Players’ suggestion spurred USC’s defensive turnaround against Texas A&M

Skai Moore and South Carolina's defense clamped down on Texas A&M quarterback Kyler Murray late in last week's 35-28 loss, helping USC to stay in the game. (AP Photo/Eric Gay)

It was beginning to feel like 2014 all over again. In the second half last Saturday at Kyle Field, Texas A&M wasn’t just on the brink of pulling away from South Carolina, but generating enough yardage to rival even the worst-in-program-history total the Gamecocks had allowed to the Aggies the previous year.

That was when Skai Moore, T.J. Holloman, and a few other veteran members of USC’s defense approached co-coordinator Jon Hoke with a suggestion — limit the defensive calls to just a pair of coverages, in the hope that players would focus less on scheme and more on correcting the mistakes that were helping Texas A&M take control of the game.

“We just wanted to go in there and stick to the basics, simplify it so there wouldn’t be any question with anybody,” said Holloman, a junior linebacker. “Everybody had to be accountable for their responsibility, for their gap. So we just wanted to simplify it for everyone, just go out there and just play base defense.”

The result? USC limited Texas A&M’s offense to one second-half touchdown and forced punts on its final three possessions, giving the Gamecocks hope of tying the game until a late interception sealed a 35-28 defeat. With 5:58 remaining in the third quarter, the Aggies were on pace to finish with a yardage total uncomfortably close to the 680 USC had allowed in its worst-ever defensive effort in 2014. From then on, the Gamecocks held them to 66 yards.

For a beleaguered unit that, despite a number of changes, remains exactly where it finished last season — next-to-last in the SEC in total defense — it represented the faintest glimmer of progress. And it started with players bringing the idea to Hoke, whom Moore said was immediately receptive to the suggestion.

“Definitely,” said the junior linebacker. “I came up to him and he said, ‘All right. Whatever you feel like is going to work.’ He trusted us. So it was a good deal.”

Interim head coach Shawn Elliott said the idea of a player suggesting a tactical change to a coach isn’t as bold as it might seem. “They’ve got some common sense, too. They can come to us,” he said.

“I can certainly tell you, there’s not one of us sitting right here in this room today that has all the answers. And for a player to come up and have the ability to communicate to his coach about, ‘Hey, let’s try to do this,’ I think that says a lot about what they can say to a coach, and vice versa.”

Moore, who had a career-high 14 tackles in the game, said he never hesitated to suggest the change. “I feel like there’s definitely a trust level,” he added. “If we have a suggestion from what we see on the field — we have a firsthand view of everything that’s happening — there’s definitely a trust level where he would take our word on something if we have a suggestion. So it’s good.”
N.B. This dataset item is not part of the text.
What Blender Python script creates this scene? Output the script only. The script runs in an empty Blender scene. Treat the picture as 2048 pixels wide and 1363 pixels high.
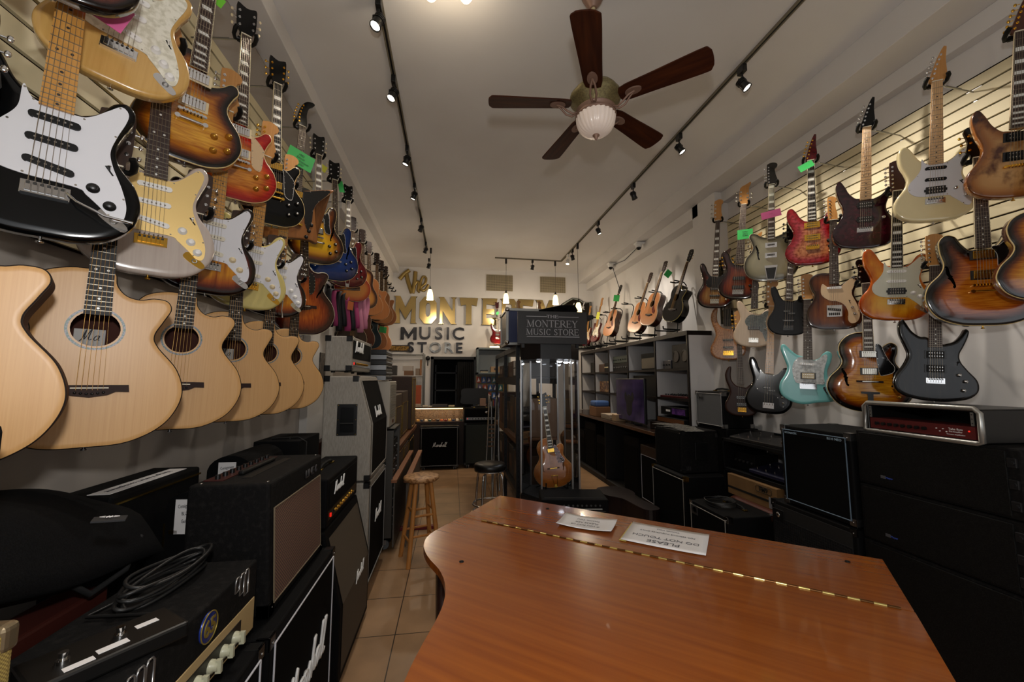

Making his first career start, Texas A&M freshman quarterback Kyler Murray burned the Gamecocks (3-5, 1-5 SEC) with his running ability, becoming the first Aggies QB to rush for more than 100 yards and pass for more than 200 since former Heisman Trophy winner Johnny Manziel. But on his final three series, Murray was limited to 30 yards passing and 11 yards on the ground.

“A bunch of guys weren’t in their gaps,” Holloman said. “A bunch of guys were supposed to have a man, they let their man go. But second half, we cleaned it up, we simplified everything, and we fit the system right.”

USC faces a similar challenge Saturday at Tennessee (4-4, 2-3), whose quarterback Josh Dobbs passed for 301 yards and rushed for 166 aganst the Gamecocks last season. At 6-3 and 218 pounds, the junior Dobbs is a bigger, savvier player than the 5-11, 188-pound Murray. While players said the shift to a more simplified defense against Texas A&M was situational, they won’t be shy about suggesting another potential change to Hoke.

“He trusts in us,” Holloman said. “We’re out there on the field, we see it firsthand.”